Material provided:
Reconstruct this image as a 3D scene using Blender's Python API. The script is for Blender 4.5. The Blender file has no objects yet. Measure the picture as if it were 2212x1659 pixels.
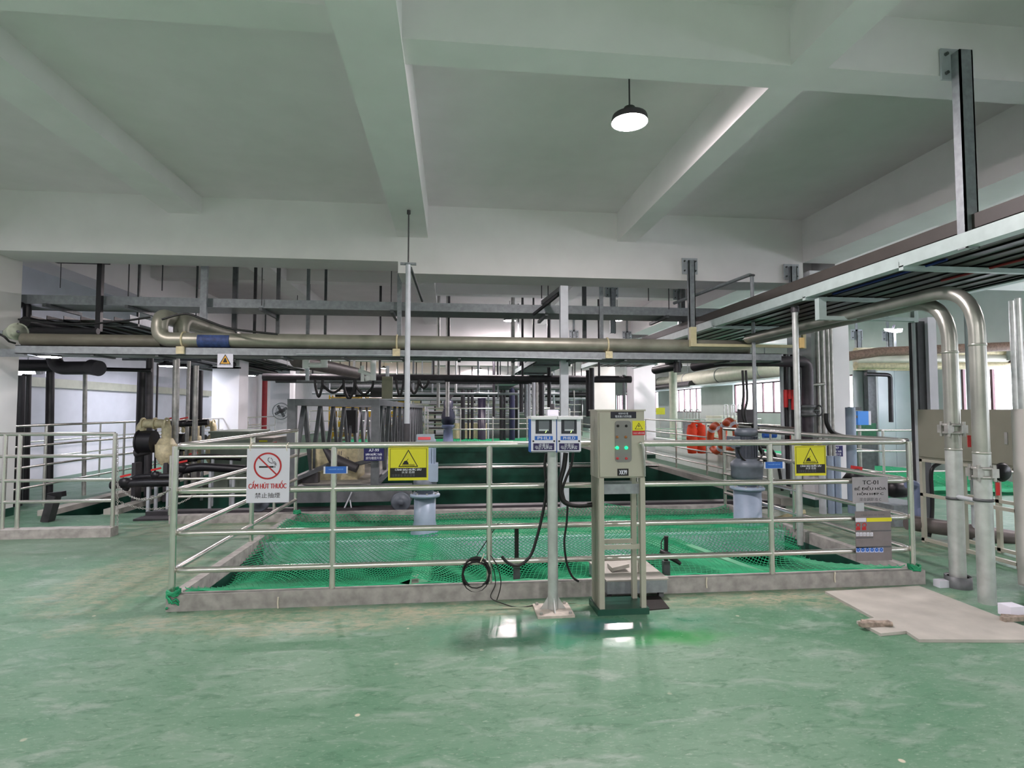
import bpy, math, random
from mathutils import Vector
random.seed(7)
PI = math.pi
S = bpy.context.scene
COL = S.collection
# ------------------------------------------------------------------ camera
FPX = 1210.0; CX = 1106.0; CY = 829.5; H = 1.55
TH = math.atan(131 / 1210.0); PT = math.atan(55.5 / 1210.0)
cd = bpy.data.cameras.new('camera'); cam = bpy.data.objects.new('camera', cd); COL.objects.link(cam)
cd.sensor_width = 36; cd.lens = 36 * FPX / 2212; cd.clip_start = .05; cd.clip_end = 300
cam.location = (0, 0, H); cam.rotation_euler = (PI / 2 + PT, 0, -TH)
S.camera = cam
# ------------------------------------------------------------------ world, exposure
W = bpy.data.worlds.new('world'); S.world = W; W.use_nodes = True
bg = W.node_tree.nodes['Background']; bg.inputs[0].default_value = (.93, .9, 1, 1); bg.inputs[1].default_value = 7.0
S.view_settings.view_transform = 'Standard'; S.view_settings.look = 'None'
S.view_settings.exposure = 0.82; S.view_settings.gamma = 1
LAMP = 420.0          # radiance of a high-bay lamp diffuser

def ray(x, y):
    u = (x - CX) / FPX; v = (CY - y) / FPX
    fz = math.cos(PT) - v * math.sin(PT); up = math.sin(PT) + v * math.cos(PT)
    return (u * math.cos(TH) + fz * math.sin(TH), -u * math.sin(TH) + fz * math.cos(TH), up)
def at(x, y, Y):          # the point at depth Y seen at that pixel
    r = ray(x, y); t = Y / r[1]; return Vector((r[0] * t, Y, H + r[2] * t))
def atz(x, y, Z):
    r = ray(x, y); t = (Z - H) / r[2]; return Vector((r[0] * t, r[1] * t, Z))
def atx(x, y, X):
    r = ray(x, y); t = X / r[0]; return Vector((X, r[1] * t, H + r[2] * t))

# ------------------------------------------------------------------ materials
def srgb(c):
    return tuple(((v / 255) / 12.92 if v / 255 <= .04045 else ((v / 255 + .055) / 1.055) ** 2.4) for v in c)
MC = {}
def mat(name, col, rough=.5, metal=0., nscale=6., namt=.12, bump=0., emit=None, spec=.5, alpha=None):
    if name in MC: return MC[name]
    m = bpy.data.materials.new(name); m.use_nodes = True; nt = m.node_tree; b = nt.nodes['Principled BSDF']
    c = srgb(col); b.inputs['Roughness'].default_value = rough; b.inputs['Metallic'].default_value = metal
    b.inputs['Specular IOR Level'].default_value = spec
    b.inputs['Base Color'].default_value = (*c, 1)
    if namt > 0:
        tc = nt.nodes.new('ShaderNodeTexCoord'); n = nt.nodes.new('ShaderNodeTexNoise')
        n.inputs['Scale'].default_value = nscale; n.inputs['Detail'].default_value = 6
        nt.links.new(tc.outputs['Object'], n.inputs['Vector'])
        r = nt.nodes.new('ShaderNodeValToRGB'); nt.links.new(n.outputs[0], r.inputs[0])
        r.color_ramp.elements[0].position = .3; r.color_ramp.elements[1].position = .7
        r.color_ramp.elements[0].color = (*[v * (1 - namt) for v in c], 1)
        r.color_ramp.elements[1].color = (*[min(1, v * (1 + namt)) for v in c], 1)
        nt.links.new(r.outputs[0], b.inputs['Base Color'])
        if bump:
            bp = nt.nodes.new('ShaderNodeBump'); bp.inputs['Strength'].default_value = bump
            nt.links.new(n.outputs[0], bp.inputs['Height']); nt.links.new(bp.outputs[0], b.inputs['Normal'])
    if emit:
        b.inputs['Emission Color'].default_value = (*c, 1); b.inputs['Emission Strength'].default_value = emit
    MC[name] = m; return m

steel = mat('stainless', (220, 218, 212), .25, .9, 9, .06)
steel2 = mat('brushed steel', (176, 176, 172), .42, .6, 14, .2)
galv = mat('galvanised steel', (146, 152, 156), .5, .35, 18, .16)
galvd = mat('dark galvanised steel', (92, 96, 98), .5, .3, 14, .2)
galvl = mat('pale grey painted steel', (186, 192, 198), .45, .1, 8, .08)
palesteel = mat('pale blue grey steel', (178, 194, 192), .45, .2, 8, .08)
pipeg = mat('stainless pipe', (176, 178, 170), .33, .7, 5, .16)
pipel = mat('zinc pipe', (196, 200, 198), .38, .55, 12, .12)
blk = mat('black plastic', (28, 27, 32), .4, 0, 9, .2)
rub = mat('black cable', (20, 20, 22), .45, 0, 9, .1)
dkgrey = mat('dark grey steel', (70, 68, 72), .5, .2, 8, .2)
gant = mat('grey painted steel', (104, 108, 112), .5, .15, 10, .16)
white = mat('white paint', (228, 228, 238), .6, 0, 3, .04)
ceilm = mat('ceiling paint', (242, 236, 238), .85, 0, 2.5, .03)
beamm = mat('beam paint', (243, 240, 240), .8, 0, 2.5, .03)
wallg = mat('grey green wall paint', (176, 184, 180), .6, 0, 2, .06)
conc = mat('grey concrete', (160, 158, 154), .8, 0, 11, .26, .12)
concl = mat('pale concrete', (170, 168, 160), .85, 0, 5, .12, .05)
dgreen = mat('dark green coating', (28, 72, 58), .35, 0, 2.2, .45)
lgreen = mat('green coating', (104, 176, 138), .45, 0, 4, .16)
bgreen = mat('bright green floor', (44, 150, 108), .4, 0, 2, .08)
bluepale = mat('pale blue paint', (196, 222, 226), .55, 0, 6, .08)
bluegrey = mat('blue grey paint', (148, 164, 184), .42, .05, 8, .08)
mgrey = mat('motor grey paint', (98, 106, 116), .45, .1, 10, .16)
cabm = mat('beige grey enamel', (176, 174, 160), .42, .05, 4, .04)
cabd = mat('olive grey enamel', (134, 134, 120), .5, .05, 4, .06)
redm = mat('red plastic', (200, 40, 40), .45, 0, 6, .1)
orange = mat('orange plastic', (226, 96, 50), .5, 0, 8, .15)
vest = mat('orange fabric', (245, 72, 34), .7, 0, 12, .12)
bluem = mat('blue plastic', (44, 104, 196), .45, 0, 6, .06)
blueb = mat('light blue plastic', (70, 150, 245), .4, 0, 6, .04)
navy = mat('navy plate', (26, 24, 92), .5, 0, 6, .06)
yellow = mat('yellow plate', (228, 222, 44), .5, 0, 6, .04)
yellr = mat('yellow rack steel', (232, 190, 50), .5, 0, 6, .1)
signw = mat('white sign plate', (226, 226, 238), .45, 0, 4, .02)
signr = mat('sign red', (190, 40, 44), .5, 0, 4, .04)
blackp = mat('black print', (22, 20, 22), .5, 0, 4, .05)
greyp = mat('grey print', (92, 92, 98), .5, 0, 4, .05)
whitep = mat('white print', (225, 228, 240), .5, 0, 4, .02)
beige = mat('cream plastic', (220, 206, 176), .5, 0, 8, .14)
rustm = mat('cream rusted steel', (206, 196, 160), .6, .1, 18, .2)
bluev = mat('slate blue plastic', (112, 124, 156), .45, 0, 7, .08)
screen = mat('dark display glass', (44, 48, 58), .2, 0, 5, .1)
duct = mat('insulated duct', (198, 198, 182), .5, .2, 6, .08)
netm = mat('green net cord', (26, 150, 102), .5, 0, 4, .12)
netb = mat('bright green net cord', (50, 170, 120), .55, 0, 4, .1)
waterm = mat('tank water', (8, 46, 36), .12, 0, 2, .3, .05)
rope = mat('pale cord', (214, 208, 190), .8, 0, 8, .05)
lit = mat('lamp diffuser', (255, 240, 243), .5, 0, 1, 0, emit=LAMP)
litw = mat('low lamp diffuser', (240, 242, 255), .5, 0, 1, 0, emit=75)
litl = mat('tube lamp diffuser', (236, 236, 255), .5, 0, 1, 0, emit=38)
ledg = mat('green pilot lamp', (30, 235, 140), .4, 0, 1, 0, emit=1.1)
ledr = mat('red push button', (215, 70, 80), .4, 0, 1, 0)
ledo = mat('orange pilot cap', (170, 110, 60), .4, 0, 1, 0)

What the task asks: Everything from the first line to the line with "r = ray(x, y); t = X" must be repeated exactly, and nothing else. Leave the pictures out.

Response to this task:
Reconstruct this image as a 3D scene using Blender's Python API. The script is for Blender 4.5. The Blender file has no objects yet. Measure the picture as if it were 2212x1659 pixels.
import bpy, math, random
from mathutils import Vector
random.seed(7)
PI = math.pi
S = bpy.context.scene
COL = S.collection
# ------------------------------------------------------------------ camera
FPX = 1210.0; CX = 1106.0; CY = 829.5; H = 1.55
TH = math.atan(131 / 1210.0); PT = math.atan(55.5 / 1210.0)
cd = bpy.data.cameras.new('camera'); cam = bpy.data.objects.new('camera', cd); COL.objects.link(cam)
cd.sensor_width = 36; cd.lens = 36 * FPX / 2212; cd.clip_start = .05; cd.clip_end = 300
cam.location = (0, 0, H); cam.rotation_euler = (PI / 2 + PT, 0, -TH)
S.camera = cam
# ------------------------------------------------------------------ world, exposure
W = bpy.data.worlds.new('world'); S.world = W; W.use_nodes = True
bg = W.node_tree.nodes['Background']; bg.inputs[0].default_value = (.93, .9, 1, 1); bg.inputs[1].default_value = 7.0
S.view_settings.view_transform = 'Standard'; S.view_settings.look = 'None'
S.view_settings.exposure = 0.82; S.view_settings.gamma = 1
LAMP = 420.0          # radiance of a high-bay lamp diffuser

def ray(x, y):
    u = (x - CX) / FPX; v = (CY - y) / FPX
    fz = math.cos(PT) - v * math.sin(PT); up = math.sin(PT) + v * math.cos(PT)
    return (u * math.cos(TH) + fz * math.sin(TH), -u * math.sin(TH) + fz * math.cos(TH), up)
def at(x, y, Y):          # the point at depth Y seen at that pixel
    r = ray(x, y); t = Y / r[1]; return Vector((r[0] * t, Y, H + r[2] * t))
def atz(x, y, Z):
    r = ray(x, y); t = (Z - H) / r[2]; return Vector((r[0] * t, r[1] * t, Z))
def atx(x, y, X):
    r = ray(x, y); t = X / r[0]; return Vector((X, r[1] * t, H + r[2] * t))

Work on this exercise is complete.